Cowboy meets girl, part 2

The cowboy had disappeared into the crowded bar.

And I swear, something happened to my brain. I couldn’t hear the music. I couldn’t think straight. I couldn’t even move.

For my friends, the novelty had worn off and they were more than ready to go. And, if you didn’t know it, young college girls move in herds. And there was absolutely no way they were leaving me. Because I drove them there.

But also because they were my friends. And they were now thoroughly scared of country bars.

But I had to find him. I had to see him again. I had to ….. give him my number.

Now, I had never hardly had any boy ever call me. And I’d certainly never, ever given a boy my number. And I’d never given a cowboy I met in a bar before my number. And if my daughters ever do that, I’ll kill them.

Which is what my friends were probably thinking. Because they put it up to a vote.

It was decided, after much pleading and foot stomping on my part, that I could go find him and give him my number. But only if I took Tory with me. And she was from California. And tried to talk me out of it the whole time we looked for him.

We found him standing with his cowboy friends. I don’t know what came over me, but I walked right into the middle of the group and asked him if he wanted my number.

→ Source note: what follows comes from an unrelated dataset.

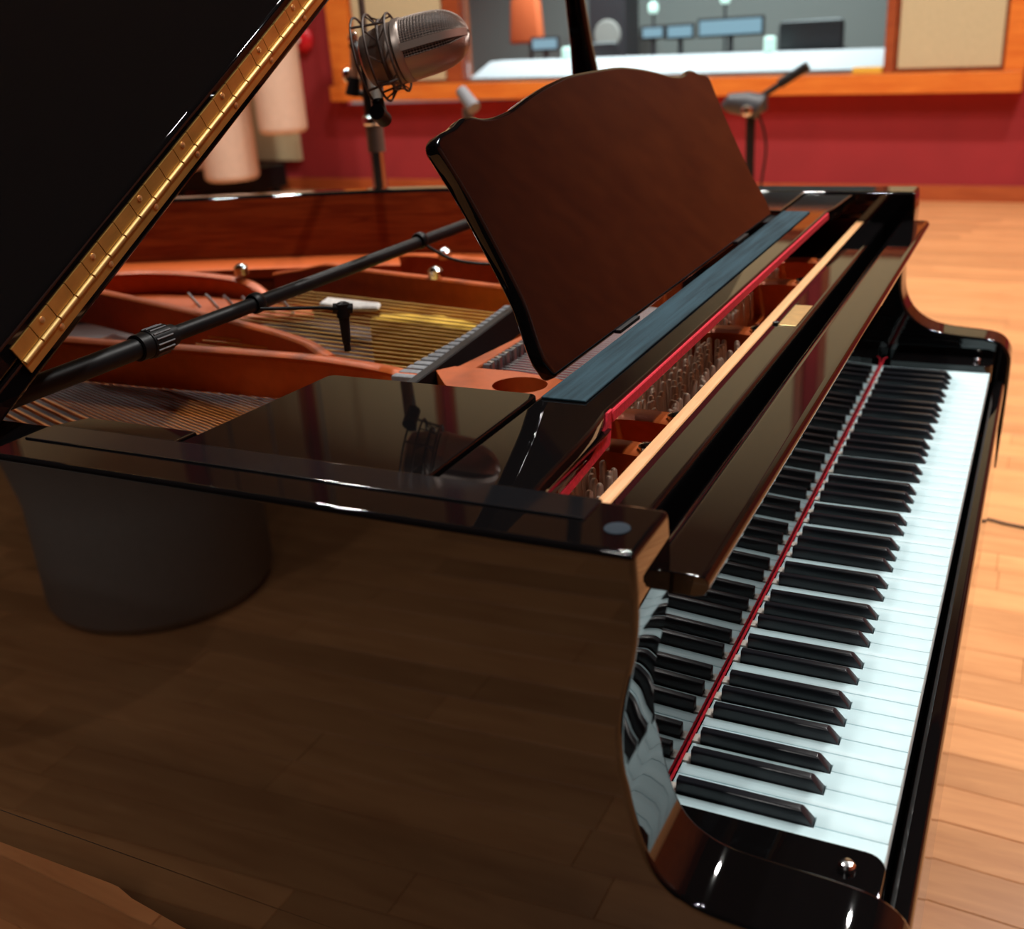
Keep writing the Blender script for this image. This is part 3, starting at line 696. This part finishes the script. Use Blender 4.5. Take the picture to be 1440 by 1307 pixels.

He was shocked speechless. It took him a minute. During which, I died a thousand times. But he finally recovered and said yes. He walked me out to his truck, where he had a pen and paper and wrote down my number.

Years later, my friends would tell me it was a good thing he drove a nice new truck. Because they were fully prepared to kidnap me and have my phone number changed if he drove something scary. (Little did we know that years later, I’d be plowing through the snow in a 1978 Ford one-ton, with no heat and a huge hole in the passenger floorboard, looking for a lost cow.)

It took him a week. But he called.

And I wasn’t there.

So I called him.

And he wasn’t there.

Which went on and on for about a week. After leaving the fourth message, I started to feel a little foolish. I mean, every time I called him I would have to work myself up to it. And the second I would hear it ringing over the line, every thought would fly right out of my head. I actually was scared he would answer.

Finally, we both found ourselves next to a phone at the same time. We decided to go out on a Wednesday night after I finished up on a play I was working on at the time. So for three days, I was freaking out. What would I wear? What would I say? What would I do? Would I make a fool of myself?

And to be brutally honest, would I still think he was cute in the light of day? It was dark and smokey in that bar. Would I even recognize him?

On Wednesday night I was freaking out! To manage the stress, I ironed everything in my closet (that’s what I do to relieve stress. I even iron my socks.) It was almost time for him to pick me up. I carefully dressed in my favorite outfit — freshly ironed jeans, a lavender sweater and my brand new dr. martin sandles.

I went around the dorm at least six times asking everyone if they thought I looked okay. The answers were mixed, but girls can be brutally honest. And there was no time to dye my hair.

And I waited for the call from the front desk to let me know he was there to pick me up. And I was freaking out.